Some guests that might make sense:  a child psychologist to talk about how you have this conversation with kids.  Another show I respect is finding a former Secret Service agent to talk about the training they go through for just these situations.

You might only need to prepare a half of a show and rerun (or re-do) those segments later.  Listeners come to us for very little time so don’t feel the pressure to do several hours of original content around the topic.

It’s very important you know your stuff.  Sometimes it’s easy to take what’s read on social media as gospel.  Be prepared and know what you’re sharing is accurate.  Because having a plan will make doing the show much easier.

Humanity is where radio shines.

Anna and Raven, Star 99.9, Bridgeport, CT with the Biden-Trump Debate Bets

With politics now ramping up as a potential Hot List topic, you can consider using it as a foundation for content for the show.  The threading of this needle needs to be precise so it’s not commentary or you advocating for a candidate (so it isn’t polarizing).  Plus, it’s important to maintain the goal – entertaining the audience.  With the Trump-Biden debate a few weeks ago, Anna and Raven, Star 99.9, Bridgeport, CT took on the challenge of crafting unique content around the topic without touching that third rail.  In a brainstorm, we realized that people like to bet and there were probably weird bets happening that night on the debate, too.  Here’s an interview with a betting parlor owner on just that angle.  It wasn’t about politics, but was about something attached to the debate that created the relevance.

Amazon Prime Days Bonanza

With Amazon Prime Days this week, set someone from the show up at a computer and signed into their account.  Their goal over the course of the program, is to load their cart up with so much stuff it equals $1,000,000.  The hitch?  They can’t buy any more than two items of the same thing.  Put live video of it on social media as you keep looking at the cart!  Would be fun to see what happens.

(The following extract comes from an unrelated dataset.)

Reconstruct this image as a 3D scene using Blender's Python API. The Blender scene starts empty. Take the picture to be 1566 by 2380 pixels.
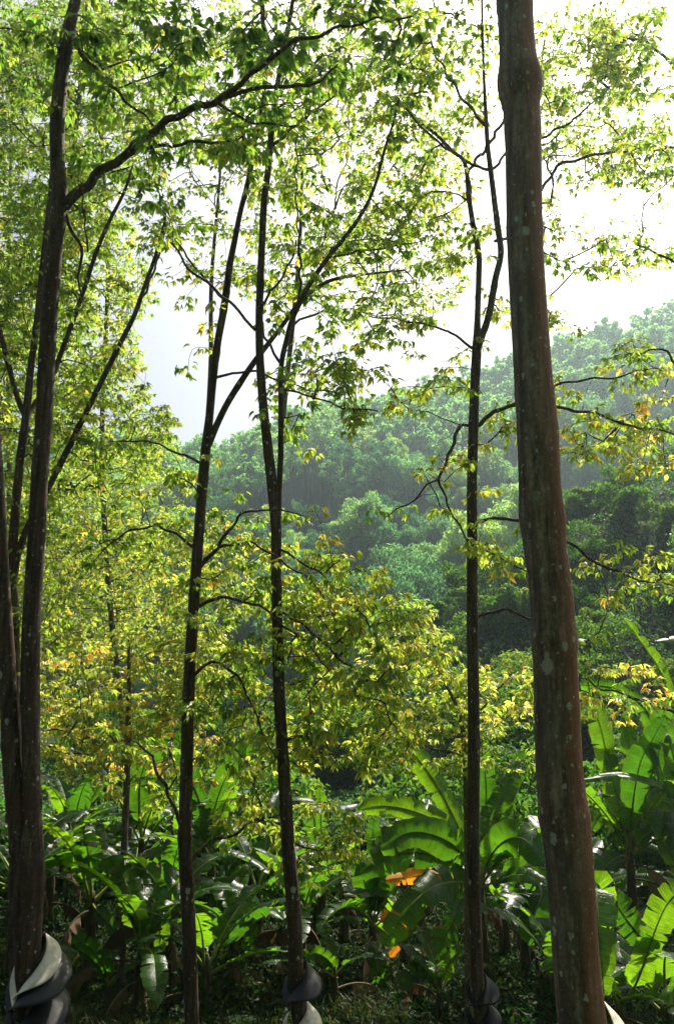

Launching a New Show Is a Strategic Adventure

Some stations launch new shows and get themselves into trouble from Day One.

The show or management believe the show needs to start with a big giveaway and trumpets blowing announcing that a new show is in town, and they immediately set themselves up to fail.

You start a new show like it’s a new restaurant in town – soft launches with no attention allow everyone to get comfortable, develop chemistry, and not highlight there’s a change.  Listeners don’t like change – that disruption in their expectations and routine should be done with lots of handholding to help listeners through the newness.  A managed opening strategy and patience work in your favor short- and long-term to hold on to the audience.

My phone tends to ring in only two scenarios:  there’s a new show about to launch and it must be started strategically.  Or the show is in the latter stages of its life cycle, and it needs to be re-invigorated.  Let’s talk in this Planet Reynolds how to do the former.

Your primary goal upon launch is to endear yourself to the cume already there.  Losing them is expensive to get back.  Here are nine guidelines as part of a strategic plan I share with new teams just starting on the station:

  1. Topics (and music) should be familiar because the talent isn’t. Nothing unfamiliar for content. Topics come from:  local (if you are a live and local show), pop (popular) culture, stories from your life that prove you’re just like them, and music/artist-based content.  We all wake up and want to be around what we know.  Because you aren’t familiar, drive that through your topics. If not, the audience will have to put in effort and that rarely works out.
  2. Affirm and earn images that you’re fun, genuine, friendly, and authentic in every break. They know if you’re faking it.
  3. Character development is very important. Here’s where all your connection points are.  Introduce yourself by being honest and sharing the parts of your life that help you connect.  Letting them get to know you helps form that connection which leads to becoming familiar.  Can the audience relate to the story you’re telling because they’ve had a similar experience?  We like to be around people just like us.  Feed that desire.
  4. Be interested in them so they’re interested in you. Lots of phones, lots of storytelling. But land on putting the focus on the audience.  You will never lose being more interested in their story than you hoping they’ll be interested in yours.
  5. Avoid the point-of-fatigue that happens in breaks by under-staying the welcome. Shorter breaks lead them to wanting more. Longer breaks test the patience of those there, heightening the chance they’ll bail.  This is worse with breaks that are just chatter and have no destination or payoff.
  6. Music is your friend right now. Lots of music holds their hand through the transition. It also folds you into the brand of the radio station.
  7. Be careful how you do your strategic content, so listeners don’t think, “They’re trying too hard to impress me.” Ever see someone at a party trying to prove how funny or interesting they are?  Don’t be that guy.
  8. Respect the past. What expectations did listeners have of the previous show and what fits given that? Meet those in every break.
  9. No promotion of the show just yet (on or off the air) because promoting something heightens expectations by users. This is a soft, quiet launch. Elevate expectations by telling listeners how great/funny you are, and the audience will say, “Not as good as they tell me they are.”  Lower expectations and there’s a much better chance they’ll warm up to you faster.

We often want to call attention to change.  But when we add in the hype machine in a world where consumers are skeptical of all that, we set ourselves at a deficit.

While there are exceptions to the above, the game plan for me on stuff like this is to start quietly so we tee the show up for longer term image building and success.

George, Mo, and Eric, 100.3 The Bull, Houston with Mo Knows Country

Something very easily missed (and sometimes dismissed) is you integrating your show into the radio station’s music brand.  Some shows rarely even mention the music.  I’ve always thought that that’s a bad move.  So a challenge with this week’s audio.  What can you do to improve on that? When you do, you send important signals to the audience that you’re a part of a larger product than just your show.  It could be as simple as mentioning the artists and titles of songs you play.  Or it could be doing content centered around the music.  George, Mo, and Eric, 100.3 The Bull, Houston have a daily feature called Mo Knows Country.  It’s like the trivia feature many shows play, but the questions bring the show into the music brand of the station.  A very smart move.